I would like to create a new array that is made up of the original hash values that correspond with original hash keys that are also found in the original array while maintaining the sequence of the original array. The desired array being:

desired_array = [2, 1, 3]

The idea here is to take the word "bad", assign numbers to the alphabet, and then make an array of the numbers that correspond with "b" "a" and "d" in that order.

Answer 1

Enumerable methods map, each works perfect
desired_array = array.map { |k| hash[k] } or desired_array = array.each { |k| hash[k] }

Answer 2

All you need is values_at:

hash.values_at *array

Answer 3

Since your question is a little unclear I'm assuming you want desired_array to be an array (you say you want a new array and finish the sentence off with new hash). Also in your example I'm assuming you want desired_array to be [2, 1, 4] for ['b', 'a', 'd'] and not [2, 1, 3] for ['b', 'a', 'c'].

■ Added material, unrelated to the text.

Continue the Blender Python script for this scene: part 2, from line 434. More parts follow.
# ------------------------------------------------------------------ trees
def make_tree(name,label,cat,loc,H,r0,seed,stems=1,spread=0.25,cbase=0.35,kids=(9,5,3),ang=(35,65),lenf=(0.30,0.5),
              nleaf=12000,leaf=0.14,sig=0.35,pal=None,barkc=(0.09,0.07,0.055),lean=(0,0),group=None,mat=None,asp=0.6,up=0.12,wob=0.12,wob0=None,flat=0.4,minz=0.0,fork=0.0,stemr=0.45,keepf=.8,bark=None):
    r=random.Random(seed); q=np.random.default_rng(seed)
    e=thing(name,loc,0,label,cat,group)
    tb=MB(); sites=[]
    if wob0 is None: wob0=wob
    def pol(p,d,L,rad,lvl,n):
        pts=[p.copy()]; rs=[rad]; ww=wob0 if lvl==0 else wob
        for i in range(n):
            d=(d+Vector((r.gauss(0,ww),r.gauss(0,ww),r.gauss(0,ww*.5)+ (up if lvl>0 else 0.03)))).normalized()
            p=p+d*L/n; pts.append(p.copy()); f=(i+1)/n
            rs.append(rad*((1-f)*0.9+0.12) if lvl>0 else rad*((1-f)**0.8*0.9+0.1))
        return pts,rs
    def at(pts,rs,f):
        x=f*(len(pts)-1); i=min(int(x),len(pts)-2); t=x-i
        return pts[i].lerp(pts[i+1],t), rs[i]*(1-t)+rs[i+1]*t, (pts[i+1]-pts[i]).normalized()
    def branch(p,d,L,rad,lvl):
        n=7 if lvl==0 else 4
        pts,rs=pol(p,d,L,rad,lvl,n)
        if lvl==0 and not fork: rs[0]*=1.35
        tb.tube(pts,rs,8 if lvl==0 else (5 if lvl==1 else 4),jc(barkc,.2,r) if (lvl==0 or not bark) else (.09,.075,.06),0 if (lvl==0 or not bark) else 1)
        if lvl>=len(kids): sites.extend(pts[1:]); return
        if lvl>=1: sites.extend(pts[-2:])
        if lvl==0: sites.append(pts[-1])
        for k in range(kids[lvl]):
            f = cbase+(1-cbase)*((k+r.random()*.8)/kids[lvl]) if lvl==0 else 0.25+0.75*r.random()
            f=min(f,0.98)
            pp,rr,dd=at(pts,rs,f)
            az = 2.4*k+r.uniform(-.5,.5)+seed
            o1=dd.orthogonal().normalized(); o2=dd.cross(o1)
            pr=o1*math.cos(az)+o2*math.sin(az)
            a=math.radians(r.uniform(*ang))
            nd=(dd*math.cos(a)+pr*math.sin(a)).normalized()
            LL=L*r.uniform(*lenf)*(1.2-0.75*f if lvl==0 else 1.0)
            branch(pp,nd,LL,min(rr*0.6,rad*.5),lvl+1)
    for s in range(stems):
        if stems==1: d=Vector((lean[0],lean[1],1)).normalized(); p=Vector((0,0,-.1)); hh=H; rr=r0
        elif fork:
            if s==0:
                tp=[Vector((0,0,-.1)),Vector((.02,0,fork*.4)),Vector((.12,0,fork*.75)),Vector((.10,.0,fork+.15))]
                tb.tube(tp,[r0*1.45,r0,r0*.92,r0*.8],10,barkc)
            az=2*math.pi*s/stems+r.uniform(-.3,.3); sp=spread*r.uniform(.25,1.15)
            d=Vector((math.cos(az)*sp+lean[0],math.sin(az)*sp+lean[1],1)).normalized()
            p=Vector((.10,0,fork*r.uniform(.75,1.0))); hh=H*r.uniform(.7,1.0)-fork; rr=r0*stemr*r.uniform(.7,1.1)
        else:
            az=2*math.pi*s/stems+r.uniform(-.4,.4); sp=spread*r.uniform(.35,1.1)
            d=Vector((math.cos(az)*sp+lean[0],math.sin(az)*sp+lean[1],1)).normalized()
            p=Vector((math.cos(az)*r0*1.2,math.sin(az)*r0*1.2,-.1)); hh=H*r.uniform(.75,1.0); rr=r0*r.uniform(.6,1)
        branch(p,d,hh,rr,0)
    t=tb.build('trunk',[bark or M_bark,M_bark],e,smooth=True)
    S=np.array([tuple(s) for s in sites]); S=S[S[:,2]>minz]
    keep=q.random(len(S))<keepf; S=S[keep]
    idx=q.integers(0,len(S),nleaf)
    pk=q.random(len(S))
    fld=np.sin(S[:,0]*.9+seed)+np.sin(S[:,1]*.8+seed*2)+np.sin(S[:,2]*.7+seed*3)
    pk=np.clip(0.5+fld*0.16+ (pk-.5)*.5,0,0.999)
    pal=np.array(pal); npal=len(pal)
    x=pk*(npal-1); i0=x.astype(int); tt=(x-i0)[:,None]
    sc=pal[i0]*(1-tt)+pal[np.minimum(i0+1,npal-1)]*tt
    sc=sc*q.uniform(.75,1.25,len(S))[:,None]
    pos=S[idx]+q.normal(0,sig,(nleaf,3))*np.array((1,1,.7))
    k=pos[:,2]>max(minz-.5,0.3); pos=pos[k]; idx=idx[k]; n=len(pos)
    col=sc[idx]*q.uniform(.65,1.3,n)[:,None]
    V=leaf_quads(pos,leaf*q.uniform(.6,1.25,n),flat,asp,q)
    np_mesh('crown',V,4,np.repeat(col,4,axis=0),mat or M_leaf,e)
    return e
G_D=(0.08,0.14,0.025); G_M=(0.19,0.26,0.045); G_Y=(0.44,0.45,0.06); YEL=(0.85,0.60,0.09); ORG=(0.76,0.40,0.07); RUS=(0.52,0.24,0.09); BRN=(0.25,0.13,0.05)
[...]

You should just you the Enumerable#map method to create a array that will map the first array to the your desired array like so:

desired_array = array.map { |k| hash[k] }

You should familiarize yourself with the Enumerable#map method, it's quite the handy method. From the rubydocs for the method: Returns a new array with the results of running block once for every element in enum. So in this case we are iterating through array and invoking hash[k] to select the value from the hash and creating a new array with values selected by the hash. Since iteration is in order, you will maintain the original sequence.

Answer 4

I would use Enumerable#map followed by Enumerable#sort_by, for example:

hash = {"d" => 4, "b" =>2, "c" => 3, "a" => 1}
order = ["b", "a", "d"]

# For each key in order, create a [key, value] pair from the hash.
# (Doing it this way instead of filtering the hash.to_a is O(n) vs O(n^2) without
#  an additional hash-probe mapping. It also feels more natural.)
selected_pairs = order.map {|v| [v, hash[v]]}
# For each pair create a surrogate ordering based on the `order`-index
# (The surrogate value is only computed once, not each sort-compare step.
#  This is, however, an O(n^2) operation on-top of the sort.)
sorted = selected_pairs.sort_by {|p| order.find_index(p[0]) }

p sorted

# sorted =>
# [["b", 2], ["a", 1], ["d", 4]]

I've not turned the result back into a Hash, because I am of the belief that hashes should not be treated as having any sort of order, except for debugging aids. (Do keep in mind that Ruby 2 hashes are ordered-by-insertion.)